Jailed Iranian-American businessman Siamak Namazi has accused authorities of hypocrisy after Iran’s foreign minister took part in the World Economic Forum in Davos, Switzerland. In an open letter, Namazi said he had been jailed by Iran for attending the same forum. In the past, authorities have accused the event’s organizers of working to overthrow the Iranian regime. In 2015, Namazi was sentenced to 10 years in prison on what the United States and United Nations say were trumped-up spying charges. He is one of four Americans held in Iran.

What We’re Watching

Iran seized two Greek oil tankers in the Persian Gulf on May 27 in apparent retaliation for Athens impounding an Iranian-flagged oil tanker in April. The United States confiscated the oil cargo from the Iranian-flagged vessel due to U.S. sanctions on the purchase of Iranian oil. The tanker was later released. Iran’s Islamic Revolutionary Guards Corps (IRGC) accused the Greek tankers of unspecified “violations” and released a video of its naval forces seizing the vessels. Washington has called on Iran to immediately release the tankers.

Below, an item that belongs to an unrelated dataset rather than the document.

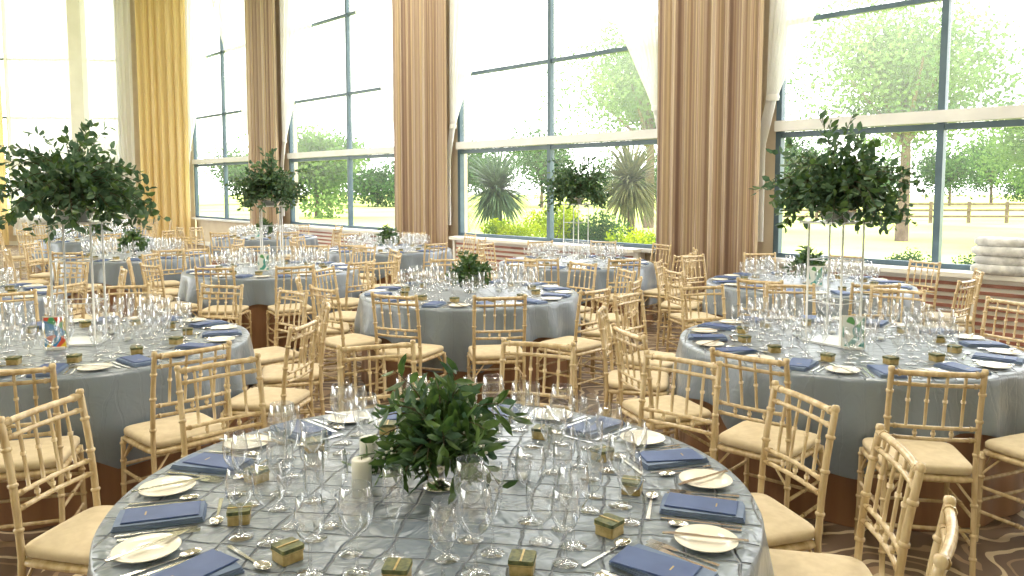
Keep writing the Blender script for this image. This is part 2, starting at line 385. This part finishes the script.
PN={'napkin':'folded_napkin','menu':'menu_card','fork':'dinner_fork','knife':'table_knife','spoon':'dessert_spoon','plate':'side_plate','favor':'wedding_favor_box','red':'red_wine_glass','white':'white_wine_glass','flute':'champagne_flute','water':'water_goblet'}
PME={k:PIECE[k].mesh(PN[k],PM[k]) for k in PIECE}
def jitter(a): return random.uniform(-a,a)
LOW={k:glass(k,12) for k in('red','white','flute','water')}
GL=['glass']; SET=['napkin','menu','silver','plate','teal','gold']
mm={'napkin':{0:0},'menu':{0:1,1:5},'fork':{0:2},'knife':{0:2},'spoon':{0:2},'plate':{0:3},'favor':{0:4,1:5}}
def group_meshes():
    g=MB(); s=MB()
    for i in range(12):
        R=RZ(-(i*PI/6))
        for k,mt in setting(jitter):
            if k in LOW: g.merge(LOW[k],R@mt)
            else: s.merge(PIECE[k],R@mt,mm[k])
    return g.mesh('table_glassware',GL), s.mesh('place_settings',SET)
GRP=[group_meshes() for _ in range(2)]

# ------------------------------------------------------------ foliage
def leaf(b,p,d,up,l,w,mi,flat=False):
    d=d.normalized(); s=d.cross(up)
    if s.length<1e-3: s=Vector((1,0,0))
    s.normalize(); n=s.cross(d)
    if flat:
        b.add([p,p+d*l*.5+s*w*.5,p+d*l,p+d*l*.5-s*w*.5],[(0,1,2,3)],mi,False); return
    vs=[p,p+d*l*.35+s*w*.5+n*w*.1,p+d*l*.75+s*w*.38+n*w*.05,p+d*l-n*w*.15,p+d*l*.75-s*w*.38+n*w*.05,p+d*l*.35-s*w*.5+n*w*.1,p+d*l*.4-n*w*.08]
    b.add(vs,[(0,1,6),(1,2,3,6),(6,3,4,5),(0,6,5)],mi,True)
def rv(rng): 
    while True:
        v=Vector((rng.uniform(-1,1),rng.uniform(-1,1),rng.uniform(-1,1)))
        if .1<v.length<1: return v.normalized()
def bouquet(seed,nb,R,zs,droop,ll,lw,nl=16,mats=(0,1),berries=0,minz=-.35,b=None,z0=0,floorz=None):
    rng=random.Random(seed); b=b or MB()
    for i in range(nb):
        d=rv(rng); 
        while d.z<minz: d=rv(rng)
        ln=R*rng.uniform(.5,1.08); 
        if rng.random()<.15: ln*=1.18
        pts=[];p=Vector((0,0,z0)); dd=Vector((d.x,d.y,d.z*zs+.15)).normalized()
        n=8
        for k in range(n+1):
            if floorz is not None and p.z<floorz: p.z=floorz
            pts.append(p.copy()); p=p+dd*ln/n; dd=(dd+Vector((0,0,-droop/n))+rv(rng)*.08).normalized()
        b.tube(pts,[.003*(1-k/(n+1))+.0008 for k in range(n+1)],4,2,cap=False)
        for k in range(nl):
            t=.3+.7*k/(nl-1); f=t*n; j=min(int(f),n-1); q=pts[j].lerp(pts[j+1],f-j)
            ax=(pts[j+1]-pts[j]).normalized() if (pts[j+1]-pts[j]).length>1e-5 else d; sd=rv(rng); sd=(sd-ax*sd.dot(ax)).normalized()
            dr=(ax*rng.uniform(.3,1)+sd).normalized()
            if floorz is not None and q.z<floorz+.05: dr.z=abs(dr.z)*.5
            leaf(b,q,dr,rv(rng),ll*rng.uniform(.7,1.2),lw*rng.uniform(.7,1.2),mats[0] if rng.random()<.7 else mats[1])
        if berries and rng.random()<berries:
            q=pts[-1]
            for _ in range(5):
                c=q+rv(rng)*.015
                if floorz is not None: c.z=max(c.z,floorz)
                b.lathe([(0,-.005),(.004,-.003),(.005,0),(.004,.003),(0,.005)],6,3,mat=T(c))
    return b
TALL=[]
for sd,RR in ((3,.42),(11,.455)):
    b=bouquet(sd,150,RR,.8,1.25,.06,.032,nl=16,z0=.94,minz=-.5)
    b.box((0,0,.007),(.26,.26,.012),4)
    for x in(-.11,.11):
        for y in(-.11,.11): b.tube([(x,y,.01),(x,y,.72)],.0065,8,4)
    b.box((0,0,.725),(.30,.30,.014),4)
    for z in(.25,.5):
        for a in range(4):
            R=RZ(a*PI/2); b.tube([R@Vector((-.11,.11,z)),R@Vector((.11,.11,z))],.003,6,4)
    b.lathe([(0,.731),(.06,.732),(.07,.74),(.11,.79),(.125,.83),(.12,.83),(.1,.79),(0,.76)],20,5)
    b.tube([(0,0,.76),(0,0,.96)],.02,6,2)
    TALL.append(b.mesh('tall_foliage_centerpiece',['green','green2','stem','berry','acryl','silver']))
def low(seed,nb,R):
    b=bouquet(seed,nb,R,.8,1.3,.07,.024,nl=12,berries=.25,minz=-.1,z0=.16,mats=(1,0),floorz=.03)
    b.lathe([(0,.002),(.055,.002),(.056,.006),(.02,.016),(.012,.03),(.014,.05),(.05,.075),(.078,.11),(.085,.145),(.08,.145),(.07,.11),(0,.09)],28,4)
    b.tube([(0,0,.09),(0,0,.165)],.03,6,2)
    return b.mesh('low_foliage_centerpiece',['green','green2','stem','berry','silver'])
LOWC=[low(5,85,.225),low(8,60,.19)]
def pillar():
    b=MB(); b.lathe([(0,.001),(.03,.001),(.03,.11),(.027,.114),(.01,.11),(0,.11)],24,0); b.tube([(0,0,.108),(.001,0,.12)],.0012,5,1); return b.mesh('pillar_candle',['wax','stem'])
PIL=pillar()
def tealight():
    b=MB(); b.lathe([(0,.001),(.028,.001),(.033,.03),(.034,.06),(.032,.06),(.03,.03),(.024,.005)],20,0)
    b.lathe([(0,.006),(.019,.006),(.019,.02),(0,.019)],16,1); return b.mesh('tealight_holder',['glass','wax'])
TEA=tealight()
def cardm(k):
    b=MB(); b.box((0,0,.009),(.10,.05,.016),1); b.box((0,0,.1),(.13,.006,.19),1); b.box((0,.0035,.1),(.115,.002,.175),0);b.box((0,-.0035,.1),(.115,.002,.175),0)
    return b.mesh('table_number_card',[k,'white'])
CARD=[cardm('card1'),cardm('card2')]

# ------------------------------------------------------------ place tables
D2=math.radians
tables=[
(-.225,2.37,13,'low0',None),
(2.0,4.66,8,'tall0',1),
(-.375,6.9,-12,'low1',None),
(-2.6,4.65,12,'tall1',0),
(-2.75,8.9,5,'tall0',1),
(.8,9.75,20,'tall1',None),
(2.9,7.6,0,'low1',1),
(-1.9,11.9,10,'low1',None),
(-5.2,10.7,4,'low1',None),
(-4.95,6.6,17,'low1',None),
(-7.6,14.2,9,'low1',None),
(-4.7,14.8,12,'low1',1),
(-9.3,17.6,22,'low1',None)]
for ti,(tx,ty,off,cp,card) in enumerate(tables):
    ob('banquet_table',TB,(tx,ty,0),random.uniform(0,1) if ti else .35)
    nch=12 if ti<5 else 10
    if ti>6: nch=8
    for i in range(nch):
        a=D2(off)+i*2*PI/nch
        rc=1.22+random.uniform(-.005,.03)
        if ti==0 and 2<=i<=4: rc=1.14; a-=D2([3,9,14][i-2])
        px,py=tx+rc*math.sin(a),ty+rc*math.cos(a)
        if ti==0 and py<1.2 and px<.6: continue   # photographer stands here
        o=ob('chiavari_chair',CH,(px,py,0),PI-a+random.uniform(-.1,.1))
        if ti==8 and i==2: bagpos=(px,py)
    z=TH+.001
    if ti==0:
        for i in range(12):
            a=D2(off)+i*PI/6; R=T((tx,ty,z))@RZ(-a)
            for k,mt in setting(jitter): ob(PN[k],PME[k],mat=R@mt)
    else:
        g,s=GRP[ti%2]
        ob('table_glassware',g,(tx,ty,z),-D2(off)); ob('place_settings',s,(tx,ty,z),-D2(off))
    tall=cp[:4]=='tall'
    me=(TALL if tall else LOWC)[int(cp[-1])]
    ob('tall_foliage_centerpiece' if tall else 'low_foliage_centerpiece',me,(tx-(.06 if ti==1 else 0),ty,z),[0,2.2,1,.2,.4,.9][ti] if ti<6 else ti*1.3)
    for a in (.2,2.6,1.4):
        ob('tealight_holder',TEA,(tx+.26*math.cos(a),ty+.26*math.sin(a),z))
    if card is not None: ob('table_number_card',CARD[card],(tx-.03,ty-(.21 if tall else .27),z),random.uniform(-.3,.3))
ob('pillar_candle',PIL,(-.455,2.30,TH+.001)); ob('pillar_candle',PIL,(-.47,2.50,TH+.001))
# tan handbag left on a chair seat
b=MB()
b.prism([(-.17,0),(.17,0),(.13,.22),(-.13,.22)],-.055,.055,0,mat=Matrix.Rotation(PI/2,4,'X'))
b.tube([(-.08,0,.21),(-.06,0,.33),(0,0,.38),(.06,0,.33),(.08,0,.21)],.009,6,0)
b.box((0,-.06,.15),(.24,.012,.1),0)
ob('leather_handbag',b.mesh('leather_handbag',['bag']),(bagpos[0],bagpos[1],.504),.2,sc=.85)

# ------------------------------------------------------------ room shell
P0=Vector((3.34,9.9,0)); ang=math.atan2(.724,-.69); WM=T(P0)@RZ(ang)
K=WM@Vector((18.6,0,0)); ang2=D2(184.6); LM=T(K)@RZ(ang2)
HZ=7.4
E1=WM@Vector((-9,0,0)); E2=LM@Vector((13,0,0))
def slabpoly(name,pts,z0,z1,mk):
    b=MB(); b.prism([(p[0],p[1]) for p in pts],z0,z1,0); ob(name,b.mesh(name,[mk]))
poly=[(E1.x,E1.y),(K.x,K.y),(E2.x,E2.y),(E2.x,-5),(E1.x,-5)]
slabpoly('floor',poly,-.12,0,'carpet'); slabpoly('ceiling',poly,HZ,HZ+.2,'ceil')
slabpoly('wall_rear',[(E2.x,-5.2),(E1.x,-5.2),(E1.x,-5),(E2.x,-5)],0,HZ,'ceil')
slabpoly('wall_right',[(E1.x,-5.2),(E1.x+.2,-5.2),(E1.x+.2,E1.y),(E1.x,E1.y)],0,HZ,'ceil')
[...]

Why It Matters. Tehran’s seizure of the Greek vessels appears to be a show of force as shipping seizures mount amid rising international tensions with Iran and in the Gulf region. Those tensions have increased as Tehran and Washington remain deadlocked in talks over reviving the 2015 nuclear deal between Iran and world powers. By seizing the Greek tankers, Tehran has also issued a warning to other countries not to cooperate with the United States and confiscate Tehran’s oil. Despite U.S. sanctions, Iran has continued to sell limited amounts of its oil.